Tags

, , ,

You. We know *you* are vice-free, dear Daily Post reader. But, or perhaps we should say, “butt,” others around you and in your life are riddled with vices: they smoke; they eat too much celery; they hog the covers; they can’t keep their hands out of the office candy bowl. Which vice or bad habit can you simply not abide in others?

A bad habit and vice are two different things. I consider vice much more serious, In fact, my favorite book, the dictionary, calls a vice an immoral or evil habit or practice, a depravity, an immoral or evil habit or practice. So when I get on my son’s case about biting his fingernails, I wouldn’t classify that as a vice, but merely an annoying bad habit.

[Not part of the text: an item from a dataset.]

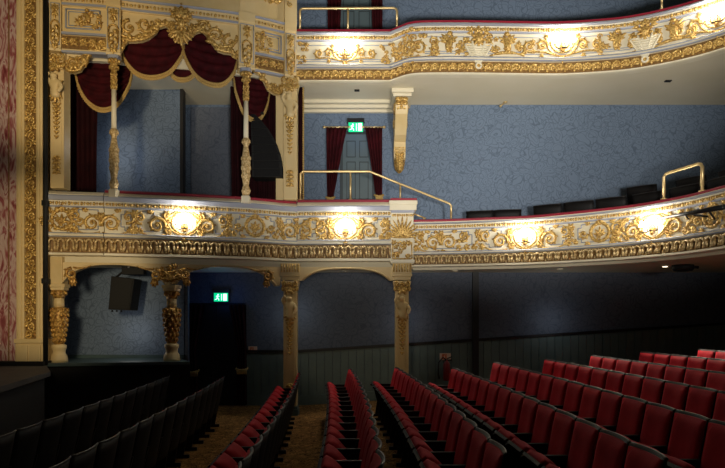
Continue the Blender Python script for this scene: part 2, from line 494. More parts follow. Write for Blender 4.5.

I have some bad habits which I don’t mind sharing: smoking (responsibly), biting the skin around my fingernails, being a bit late habitually, leaving things until the last-minute (which makes me late), and I’m sure there are others — you’d have to ask those close to me. Vices — I don’t think I have any of those.

A vice that I can’t deal with in other people is dishonesty. First would be lying to me. Lying is not only wrong, but it assumes I’m stupid. Second, is taking credit for something I do. This happens often in the workplace chain of command, and sometimes that’s just they way it is — what one is paid for; but I’ve been fortunate to work with a number of people who have been generous and honest in giving credit to others, and I appreciate that. It is a sign of good character. I’ve seen the other side of it, too, where credit is stolen — almost like plagiarism. And generally that’s just not fair.

I also dislike it when  people talk down to me or are overly pedantic — it’s demeaning and feels like they’ve made the judgment that I’m too dumb to understand what they’re talking about.

Those qualities in other people turn me off faster and a remote switches off a TV. Which reminds me, it really bugs me when the person who has control of the  remote switches back and forth between programs, trying, I guess to watch two or three at the same time. Grrrr.